Zuoberst verengte sich dieses in eine enge Schlucht, in der wir mit Hilfe
von Seilen eine nasse Felsplatte hochkletterten. Oben noch ein Stück
entlang eines extrem ausgesetzten Pfades und schon erreichten wir das
Gipfelplateau.
So ganz verliess uns der Nebel nicht, aber wir konnten doch einige
schöne Ausblicke auf die Vidda erhaschen.
Nach unserer Gipfelbesteigung zeigte sich die Sonne etwas stärker. Wir nutzten
das schöne Abendlicht um die Moose, Flechten und Gräser
des Fjells zu fotografieren.
Fjell ist die norwegische Bezeichnung für "Grasland". In anderen
Weltregionenen nennt man diese Lanschaft auch "Savanne" oder "Tundra".
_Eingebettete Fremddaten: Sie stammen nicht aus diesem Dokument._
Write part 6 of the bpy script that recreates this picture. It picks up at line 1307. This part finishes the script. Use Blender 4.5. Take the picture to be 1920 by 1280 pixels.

Heute wanderten wir einem grossen Flusstal entlang nach Süden.
Das Essen auf dem Foto ist übrigens ein typisches Mittagessen für
zwei Personen während des Trekkings. Dazu kommen noch 250g Darvida
Bisquits. Wichtig sind: Viel Energie, viel Fett, wenig Wassergehalt
(das kann man ja unterwegs aufsammeln) und möglichst kompakt.
Am letzten Wandetag zeigte sich das Wetter nochmals typisch für die Region.
Wir waren aber frohen Mutes: Unsere Kleider und die Schlafsäcke
waren immer noch trocken, das Zelt dicht.
Trotz des doch bescheidenen Wetterglücks hatten wir eine gute
Zeit auf der Tour.
Nach der langen Wanderung mieteten wir uns für zwei Tage ein
schönes norwegisches Häuschen in Liseth. Bei leckerem Essen und
gemütlicher Stimmung luden wir unsere Batterien wieder auf.
Wir hatten aber auch ziemlich viel zu tun: Alle Kleider waschen, das
Trekking-Equipment reinigen und die nächste Tour vorbereiten. Das
Häuschen sah aus wie das Basecamp einer grossen Expedition: Überall
hingen die Kleider zum trocknen, auf dem Esstisch wurde Essen abgepackt,
Akkus wurden geladen und Karten studiert.
Ursprünglich wären wir gerne zu Fuss weiter nach Norden gelaufen,
wo wir den Hardangerjokulen umrundet hätten. Allerdings verhiess
die Wetterprognose nichts Gutes: Eine ganze Woche Starkregen!
Davon hatten wir aber inzwischen genug. Wir fuhren deshalb in die trockenste
Region Norwegens: Das Rondane Gebirge.